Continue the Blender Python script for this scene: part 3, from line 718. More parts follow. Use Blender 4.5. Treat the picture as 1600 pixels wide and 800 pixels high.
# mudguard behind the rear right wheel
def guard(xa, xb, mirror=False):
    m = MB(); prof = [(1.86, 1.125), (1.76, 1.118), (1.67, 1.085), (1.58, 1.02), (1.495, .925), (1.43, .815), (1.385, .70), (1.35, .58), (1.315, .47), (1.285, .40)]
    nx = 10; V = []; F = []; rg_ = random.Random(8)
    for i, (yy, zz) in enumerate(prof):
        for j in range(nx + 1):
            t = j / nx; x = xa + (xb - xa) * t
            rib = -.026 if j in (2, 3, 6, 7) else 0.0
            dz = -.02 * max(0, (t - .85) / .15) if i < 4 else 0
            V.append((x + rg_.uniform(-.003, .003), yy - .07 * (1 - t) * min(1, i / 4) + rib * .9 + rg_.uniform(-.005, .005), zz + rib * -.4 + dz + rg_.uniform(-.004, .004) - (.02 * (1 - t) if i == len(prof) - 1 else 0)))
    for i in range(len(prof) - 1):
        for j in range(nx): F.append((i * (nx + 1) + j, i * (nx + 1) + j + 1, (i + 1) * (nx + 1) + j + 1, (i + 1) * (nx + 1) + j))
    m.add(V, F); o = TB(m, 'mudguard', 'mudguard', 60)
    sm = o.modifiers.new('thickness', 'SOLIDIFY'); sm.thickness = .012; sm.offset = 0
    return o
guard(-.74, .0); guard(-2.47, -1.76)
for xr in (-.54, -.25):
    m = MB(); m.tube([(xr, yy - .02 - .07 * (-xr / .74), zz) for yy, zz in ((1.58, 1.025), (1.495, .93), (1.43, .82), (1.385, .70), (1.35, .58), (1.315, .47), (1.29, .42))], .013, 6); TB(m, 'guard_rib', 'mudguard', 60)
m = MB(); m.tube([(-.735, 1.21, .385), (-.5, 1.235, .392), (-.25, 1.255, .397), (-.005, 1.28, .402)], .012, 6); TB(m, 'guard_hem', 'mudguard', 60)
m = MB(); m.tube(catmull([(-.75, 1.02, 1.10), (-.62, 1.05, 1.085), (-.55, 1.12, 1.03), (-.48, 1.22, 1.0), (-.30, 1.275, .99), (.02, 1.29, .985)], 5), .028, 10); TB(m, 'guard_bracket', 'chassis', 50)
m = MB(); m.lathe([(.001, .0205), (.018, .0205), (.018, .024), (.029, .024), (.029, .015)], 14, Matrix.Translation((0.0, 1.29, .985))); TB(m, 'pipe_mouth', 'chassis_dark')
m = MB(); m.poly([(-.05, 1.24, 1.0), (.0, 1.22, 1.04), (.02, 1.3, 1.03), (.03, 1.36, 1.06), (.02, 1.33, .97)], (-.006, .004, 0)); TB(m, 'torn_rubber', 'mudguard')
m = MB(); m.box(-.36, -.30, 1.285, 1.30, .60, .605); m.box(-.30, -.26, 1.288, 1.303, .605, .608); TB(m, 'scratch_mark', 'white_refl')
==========
What you have to do
Emit the full listing verbatim.

Reply
Continue the Blender Python script for this scene: part 3, from line 718. More parts follow. Use Blender 4.5. Treat the picture as 1600 pixels wide and 800 pixels high.
# mudguard behind the rear right wheel
def guard(xa, xb, mirror=False):
    m = MB(); prof = [(1.86, 1.125), (1.76, 1.118), (1.67, 1.085), (1.58, 1.02), (1.495, .925), (1.43, .815), (1.385, .70), (1.35, .58), (1.315, .47), (1.285, .40)]
    nx = 10; V = []; F = []; rg_ = random.Random(8)
    for i, (yy, zz) in enumerate(prof):
        for j in range(nx + 1):
            t = j / nx; x = xa + (xb - xa) * t
            rib = -.026 if j in (2, 3, 6, 7) else 0.0
            dz = -.02 * max(0, (t - .85) / .15) if i < 4 else 0
            V.append((x + rg_.uniform(-.003, .003), yy - .07 * (1 - t) * min(1, i / 4) + rib * .9 + rg_.uniform(-.005, .005), zz + rib * -.4 + dz + rg_.uniform(-.004, .004) - (.02 * (1 - t) if i == len(prof) - 1 else 0)))
    for i in range(len(prof) - 1):
        for j in range(nx): F.append((i * (nx + 1) + j, i * (nx + 1) + j + 1, (i + 1) * (nx + 1) + j + 1, (i + 1) * (nx + 1) + j))
    m.add(V, F); o = TB(m, 'mudguard', 'mudguard', 60)
    sm = o.modifiers.new('thickness', 'SOLIDIFY'); sm.thickness = .012; sm.offset = 0
    return o
guard(-.74, .0); guard(-2.47, -1.76)
for xr in (-.54, -.25):
    m = MB(); m.tube([(xr, yy - .02 - .07 * (-xr / .74), zz) for yy, zz in ((1.58, 1.025), (1.495, .93), (1.43, .82), (1.385, .70), (1.35, .58), (1.315, .47), (1.29, .42))], .013, 6); TB(m, 'guard_rib', 'mudguard', 60)
m = MB(); m.tube([(-.735, 1.21, .385), (-.5, 1.235, .392), (-.25, 1.255, .397), (-.005, 1.28, .402)], .012, 6); TB(m, 'guard_hem', 'mudguard', 60)
m = MB(); m.tube(catmull([(-.75, 1.02, 1.10), (-.62, 1.05, 1.085), (-.55, 1.12, 1.03), (-.48, 1.22, 1.0), (-.30, 1.275, .99), (.02, 1.29, .985)], 5), .028, 10); TB(m, 'guard_bracket', 'chassis', 50)
m = MB(); m.lathe([(.001, .0205), (.018, .0205), (.018, .024), (.029, .024), (.029, .015)], 14, Matrix.Translation((0.0, 1.29, .985))); TB(m, 'pipe_mouth', 'chassis_dark')
m = MB(); m.poly([(-.05, 1.24, 1.0), (.0, 1.22, 1.04), (.02, 1.3, 1.03), (.03, 1.36, 1.06), (.02, 1.33, .97)], (-.006, .004, 0)); TB(m, 'torn_rubber', 'mudguard')
m = MB(); m.box(-.36, -.30, 1.285, 1.30, .60, .605); m.box(-.30, -.26, 1.288, 1.303, .605, .608); TB(m, 'scratch_mark', 'white_refl')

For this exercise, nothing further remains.